Investor Insight

By Dan Dupont / December 6, 2010 at 3:21 PM

Plenty of news on defense budget and procurement issues was generated last week at a two-day investor conference in New York that featured a slew of senior DOD types. We brought you must-reads from the show on JSF (another here), efficiencies savings and more.

Today CreditSuisse, one of the sponsors of the event, sent out a handy summary along with its own analysis of what went down. Some highlights:

Strong Potential for Negative Topline over Next Several Budget Cycles: Some of our speakers unexpectedly migrated from the current program-of-record, which calls for 1% DoD budget growth, including a 5-year plan to redirect $101B in targeted savings (mostly O&M) to support 2-3% real growth in weapons accounts. Instead, several speakers acknowledged strong potential for eventual spending reductions of up to 15-20% over the next several budget cycles. This magnitude was referenced as historically consistent with previous downturns, but we note that those were driven by abating threat, while today’s challenge is massive deficit. The more uncertain part is timing. We expect that one or two programs will be cut in the FY’12 budget, but major top-line Base Budget reduction is unlikely while we are in a “shooting war."

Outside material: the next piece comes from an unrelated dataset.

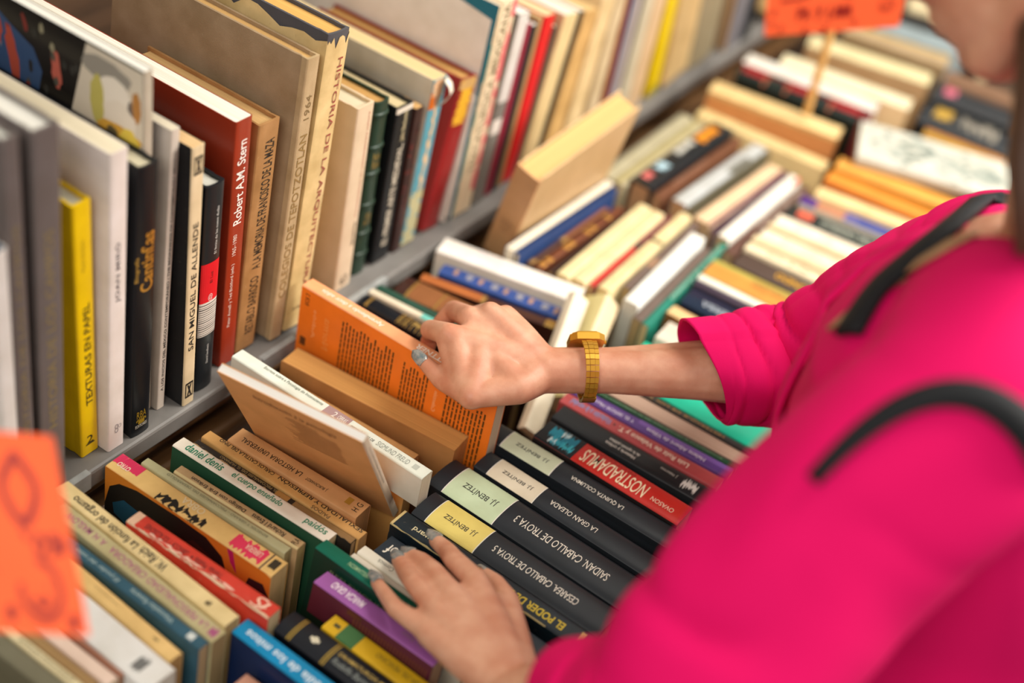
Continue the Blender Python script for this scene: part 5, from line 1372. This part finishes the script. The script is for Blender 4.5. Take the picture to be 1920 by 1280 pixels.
# backpack --------------------------------------------------------------------
bag = empty('backpack', loc=P(.11, -.86, .0))
tag(bag, 'black backpack worn on the shopper\'s back, its straps over the magenta shoulders', 'backpack')
def world_child(o, parent):
    o.parent = parent; o.matrix_parent_inverse = Matrix.Translation(-Vector(parent.location)); return o
bm = bmesh.new(); bm_box(bm, (-.03, -1.04, H - .08), (.25, -.85, H + .33), .05)
world_child(link_bm('bag_body', bm, BLACKWEB, None, smooth=.8), bag)
def strap(path, wd, wend=None, anchor=None):
    pts = []
    for (px, py) in path:
        h_ = on_cloth(px, py, .008)
        if h_: pts.append(h_)
    if len(pts) < 3: return
    # smooth the path
    ps = [p for p, _ in pts]; ns = [n_ for _, n_ in pts]
    for _ in range(3):
        ps = [ps[0]] + [(ps[i - 1] + ps[i] * 2 + ps[i + 1]) / 4 for i in range(1, len(ps) - 1)] + [ps[-1]]
        ns = [ns[0]] + [(ns[i - 1] + ns[i] * 2 + ns[i + 1]).normalized() for i in range(1, len(ns) - 1)] + [ns[-1]]
    if anchor:
        lead = [Vector(a) for a in anchor]
        ps = lead + ps; ns = [Vector((0, -.35, .94))] * len(lead) + ns
        for _ in range(2):
            ps = [ps[0]] + [(ps[i - 1] + ps[i] * 2 + ps[i + 1]) / 4 for i in range(1, len(lead) + 2)] + ps[len(lead) + 2:]
    V = []; F2 = []
    for i, p in enumerate(ps):
        d = (ps[min(i + 1, len(ps) - 1)] - ps[max(0, i - 1)]).normalized()
        s = d.cross(ns[i]).normalized()
        w_ = wd + ((wend if wend else wd) - wd) * i / (len(ps) - 1)
        V += [p + s * w_ / 2 + ns[i] * .002, p + ns[i] * .004, p - s * w_ / 2 + ns[i] * .002]
    for i in range(len(ps) - 1):
        for j in (0, 1):
            k = i * 3 + j; F2.append((k, k + 1, k + 4, k + 3))
    o = link_mesh('strap', V, F2, BLACKWEB, None, smooth=3.2)
    md = o.modifiers.new('webbing_thickness', 'SOLIDIFY'); md.thickness = .005; md.offset = 1
    world_child(o, bag)
def dense(path, n=24):
    q_ = spline([Vector((x, y, 0)) for x, y in path], n); return [(v.x, v.y) for v in q_]
strap(dense([(1990, 960), (1940, 840), (1890, 780), (1820, 745), (1740, 752), (1660, 790), (1590, 845), (1530, 905)]), .028, .010, [P(.03, -.865, .24), P(.015, -.80, .33), P(.0, -.735, .405)])
strap(dense([(1895, 350), (1840, 395), (1770, 455), (1700, 515), (1650, 560), (1600, 640)]), .022, None, [P(.20, -.865, .24), P(.20, -.79, .34), P(.20, -.70, .40)])

def neck_strip(path, widths):
    pts = [(h_, w_) for h_, w_ in ((on_cloth(px, py, .004), w_) for (px, py), w_ in zip(path, widths)) if h_]
    V = []; F2 = []
    for i, ((p, n_), w_) in enumerate(pts):
        d = (pts[min(i + 1, len(pts) - 1)][0][0] - pts[max(0, i - 1)][0][0]).normalized()
        s = d.cross(n_).normalized(); V += [p + s * w_ / 2, p + n_ * .0015, p - s * w_ / 2]
    for i in range(len(pts) - 1):
        for j in (0, 1):
            k = i * 3 + j; F2.append((k, k + 1, k + 4, k + 3))
    o = link_mesh('blouse_neckline', V, F2, cloth_mat('beige_blouse', '#a88460'), body, smooth=3.2)
    md = o.modifiers.new('cloth_thickness', 'SOLIDIFY'); md.thickness = .002
    o['label'] = 'beige blouse edge at the neckline'
neck_strip(dense([(1915, 405), (1840, 440), (1760, 485), (1690, 530), (1620, 580), (1565, 625)], 16), [.024 * (1 - i / 15) ** .7 + .002 for i in range(16)])

# wristwatch ------------------------------------------------------------------
GOLD = ink_mat('#d9a43a', True)
GOLDD = ink_mat('#8f7020', True)
wc = RW.lerp(ER, 0.0) + (cuffR - RW) * .30
ax = (cuffR - RW).normalized()
vz = Vector((AX[2], AY[2], AZ[2]))
upw = (Vector((-AX[1], -AY[1], -AZ[1])) * .93 + vz * .36); upw = (upw - ax * upw.dot(ax)).normalized(); sw = ax.cross(upw)
watch = empty('wristwatch', Matrix.Translation(wc))
tag(watch, 'gold wristwatch with a link bracelet on the wrist of the hand holding the orange book', 'wristwatch')
fr = Matrix((ax, sw, upw)).transposed().to_4x4()
def wpart(name, bm, mt, par=None, smooth=None):
    for v in bm.verts: v.co = fr.to_3x3() @ v.co
    return link_bm(name, bm, mt, par or watch, smooth)
RAw, RBw = .0285, .0268
def oct_prism(bm, hx, hy, cut, z0, z1, tp=0.0):
    def ring(hx, hy, c, z): return [bm.verts.new(p) for p in ((-hx + c, -hy, z), (hx - c, -hy, z), (hx, -hy + c, z), (hx, hy - c, z), (hx - c, hy, z), (-hx + c, hy, z), (-hx, hy - c, z), (-hx, -hy + c, z))]
    a = ring(hx, hy, cut, z0); c = ring(hx - tp, hy - tp, cut, z1)
    for i in range(8): bm.faces.new((a[i], a[(i + 1) % 8], c[(i + 1) % 8], c[i]))
    bm.faces.new(a[::-1]); bm.faces.new(c)
bm = bmesh.new(); oct_prism(bm, .0165, .0165, .006, RBw - .001, RBw + .0055); case = wpart('case', bm, GOLD)
bm = bmesh.new(); oct_prism(bm, .0150, .0150, .0055, RBw + .0055, RBw + .0078, .0012); wpart('bezel', bm, GOLD)
bm = bmesh.new(); oct_prism(bm, .0115, .0105, .003, RBw + .0078, RBw + .0081); wpart('dial', bm, ink_mat('#2a2a26'))
bm = bmesh.new(); bm_tube(bm, [(.0165, 0, RBw + .002), (.0195, 0, RBw + .002)], .0018, 10); wpart('crown', bm, GOLD)
nl = 26
for k in range(nl):
    t0 = math.radians(34) + (2 * math.pi - math.radians(68)) * k / nl
    t1 = math.radians(34) + (2 * math.pi - math.radians(68)) * (k + .86) / nl
    fr_ = k / (nl - 1); wd = .0070 - .0014 * math.sin(fr_ * math.pi)
    if 12 <= k <= 15: continue
    bm = bmesh.new()
    for (xa, xb, lift) in ((-wd, -wd * .40, 0), (-wd * .36, wd * .36, .0004), (wd * .40, wd, 0)):
        vs = []
        for (t, r_) in ((t0, 1), (t1, 1)):
            for e_ in (0, .0020 + lift):
                for x_ in (xa, xb):
                    vs.append(bm.verts.new((x_, math.sin(t) * (RAw + e_), math.cos(t) * (RBw + e_))))
        for f in ((0, 1, 3, 2), (4, 6, 7, 5), (0, 4, 5, 1), (2, 3, 7, 6), (0, 2, 6, 4), (1, 5, 7, 3)): bm.faces.new([vs[i] for i in f])
    wpart('bracelet_link', bm, GOLD)
t0 = math.radians(34) + (2 * math.pi - math.radians(68)) * 12 / nl; t1 = math.radians(34) + (2 * math.pi - math.radians(68)) * 16 / nl
bm = bmesh.new(); prev = None
for i in range(9):
    t = t0 + (t1 - t0) * i / 8
    r_ = [bm.verts.new((x_, math.sin(t) * (RAw + e_), math.cos(t) * (RBw + e_))) for (x_, e_) in ((-.0062, 0), (.0062, 0), (.0062, .003), (-.0062, .003))]
    if prev:
        for a in range(4): bm.faces.new((prev[a], prev[(a + 1) % 4], r_[(a + 1) % 4], r_[a]))
    else: bm.faces.new(r_[::-1])
    prev = r_
bm.faces.new(prev)
wpart('clasp', bm, GOLDD)
# ------------------------------------------------------------------ orange price cards on sticks
CARD = cloth_mat('orange_card', '#ff6a3c', .7, 300, 0)
INK = ink_mat('#a01c10')
STICK = stall_mat('pale_wood_stick', '#d9a962', .6, 20, .2, .2, (6, 6, 1))
def card(name, label, tl, tr, br, bl, stroke_sets, stick_from, stick_to, sr=.005):
    c = (tl + tr + br + bl) / 4
    root = empty(name, loc=stick_to)
    tag(root, label, 'sign', 'orange handwritten cards on sticks')
    nrm = (tr - tl).cross(bl - tl).normalized()
    if nrm.dot(CAM - c) < 0: nrm = -nrm
    def uvp(u, v, l=0): return (tl * (1 - u) + tr * u) * (1 - v) + (bl * (1 - u) + br * u) * v + nrm * l
    V = []; F2 = []
    for l in (0.0, -.0012):
        for v in (0, 1):
            for u in (0, 1): V.append(uvp(u, v, l))
    F2 = [(0, 1, 3, 2), (4, 6, 7, 5), (0, 4, 5, 1), (2, 3, 7, 6), (0, 2, 6, 4), (1, 5, 7, 3)]
    bm = bmesh.new(); bv = [bm.verts.new(v) for v in V]
    for f in F2: bm.faces.new([bv[i] for i in f])
    world_child(link_bm('card', bm, CARD, None), root)
    bm = bmesh.new()
    for (pts, wd) in stroke_sets:
        P3 = [Vector((*p, 0)) for p in pts]
        P3 = spline(P3, max(6, len(P3) * 4)) if len(P3) > 2 else P3
        # flat felt-pen stroke
        L_ = []
        for i, p in enumerate(P3):
            d = P3[min(i + 1, len(P3) - 1)] - P3[max(0, i - 1)]
            d = Vector((d.x, d.y, 0)).normalized(); s = Vector((-d.y, d.x, 0))
            L_.append((bm.verts.new(uvp(p.x + s.x * wd, p.y + s.y * wd * 1.4, .0005)), bm.verts.new(uvp(p.x - s.x * wd, p.y - s.y * wd * 1.4, .0005))))
        for a, b2 in zip(L_, L_[1:]): bm.faces.new((a[0], a[1], b2[1], b2[0]))
    world_child(link_bm('handwriting', bm, INK, None), root)
    bm = bmesh.new(); bm_tube(bm, [stick_to, stick_from - nrm * (sr + .001)], sr, 10)
    world_child(link_bm('stick', bm, STICK, None, smooth=.8), root)
rg = random.Random(3)
def glyphs(u0, v0, u1, v1, s, wd):
    """capital letters as pen strokes"""
    G = {'P': [[(0, 1), (0, 0), (.8, .1), (.8, .45), (0, .5)]], 'A': [[(0, 1), (.5, 0), (1, 1)], [(.2, .6), (.8, .6)]], 'Y': [[(0, 0), (.5, .5)], [(1, 0), (.3, 1.1)]], 'L': [[(.1, 0), (0, .9), (.8, 1)]],
         'I': [[(.4, 0), (.4, 1)]], 'N': [[(0, 1), (.1, 0), (.8, 1), (.9, 0)]], 'T': [[(0, .05), (1, 0)], [(.5, 0), (.45, 1)]], 'E': [[(.9, 0), (0, .05), (.05, 1), (.9, 1)], [(0, .5), (.7, .5)]], 'R': [[(0, 1), (0, 0), (.8, .15), (.1, .5), (.9, 1)]],
         '5': [[(.9, 0), (.2, 0), (.1, .45), (.8, .5), (.8, .9), (0, 1)]], '0': [[(.5, 0), (0, .5), (.5, 1), (1, .5), (.5, 0)]], '$': [[(.9, .15), (.1, .2), (.9, .75), (.0, .9)], [(.5, 0), (.5, 1.1)]], 'S': [[(.9, .05), (.1, .2), (.9, .75), (0, 1)]], ' ': [], '!': [[(.5, 0), (.45, .7)], [(.45, .95), (.45, 1)]],
         'C': [[(.9, .1), (.2, .1), (.1, .9), (.9, 1)]], 'D': [[(0, 0), (0, 1), (.9, .6), (.6, .1), (0, 0)]], 'M': [[(0, 1), (.1, 0), (.5, .7), (.9, 0), (1, 1)]], 'B': [[(0, 1), (0, 0), (.8, .2), (.1, .5), (.9, .8), (0, 1)]], 'O': [[(.5, 0), (0, .5), (.5, 1), (1, .5), (.5, 0)]]}
    out = []; n_ = len(s)
    for i, ch in enumerate(s):
        for st in G.get(ch, []):
            out.append(([(u0 + (u1 - u0) * (i + p[0] * .72) / n_, v0 + (v1 - v0) * p[1]) for p in st], wd))
    return out
def smiley(u, v, r, wd):
    o = [([(u + r * math.cos(a) , v + r * 1.3 * math.sin(a)) for a in [k * .63 for k in range(11)]], wd)]
    return o + [([(u - r * .3, v - r * .3), (u - r * .3, v)], wd), ([(u + r * .3, v - r * .3), (u + r * .3, v)], wd), ([(u - r * .4, v + r * .4), (u, v + r * .7), (u + r * .4, v + r * .4)], wd)]
# far card
base = at_z(1512, 214, .040)
def above(px, py):             # the depth of the vertical plane through the stick, facing the aisle
    return at_plane(px, py, base, Vector((-.88, -.47, 0)))
tl = above(1447, -92); tr = above(1722, -118); br = above(1685, 50); bl = above(1433, 68)
ss = glyphs(.10, .12, .82, .60, '50', .016) + glyphs(.24, .70, .64, .84, 'PA Y LANA', .010) + smiley(.88, .74, .05, .006) + smiley(.60, .35, .06, .006)
for (u, v) in ((.06, .72), (.05, .86), (.12, .92), (.72, .46), (.92, .50), (.3, .95), (.45, .94), (.66, .9)): ss += [([(u - .012, v), (u, v - .03), (u + .012, v), (u, v + .04), (u - .012, v)], .005)]
card('price_card', 'orange handwritten card on a wooden stick at the far end of the trough', tl, tr, br, bl, ss, above(1572, 20), base, .0056)
# near card
tl = at_t(-210, 792, .86); tr = at_t(98, 818, .88); br = at_t(168, 1192, .88); bl = at_t(-190, 1172, .86)
ss = glyphs(.08, .10, .92, .45, '$50', .022) + glyphs(.45, .50, .95, .60, 'LIBROS', .012) + smiley(.78, .78, .11, .016) + smiley(.35, .8, .1, .014)
for (u, v) in ((.55, .66), (.93, .55), (.6, .9), (.93, .93)): ss += [([(u - .02, v), (u, v - .02), (u + .02, v), (u, v + .03), (u - .02, v)], .014)]
st = at_t(-60, 1100, .885)
card('price_card', 'blurred orange handwritten card close to the camera at the near end', tl, tr, br, bl, ss, st, Vector((st.x - .02, st.y + .02, H - .13)), .0062)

Profit Margins: It is already widely known that DoD wants to better align contractor profit & risk on development programs, but Dr. Carter emphasized full-rate production margin is a key protected incentive for industry.

Scale Purchasing: General Cartwright was extremely clear that we must buy in bulk (scale) to have sufficient quantities of combat platforms. Current pattern of buying more expensive platforms in fewer quantities will leave us heavily under-equipped. He also downplayed need for exquisite solutions.

Cyber Spending Must Rise: DoD is clearly going to increase cyber funding by FY’12, or FY’13 at the latest. We were warned that defending networks takes 10x the lines of software code for every line used for cyber attack. However, given the late creation of DoD Cybercom in 2010, cyber funding may not ramp up aggressively until FY13.

Unmanned over Manned Is the Way of the Future: General Cartwright clearly favors the fiscal and operating economies of unmanned vehicles, which are developing greater cognitive ability and will soon out-process human platforms at lower cost, with reduced loss of life.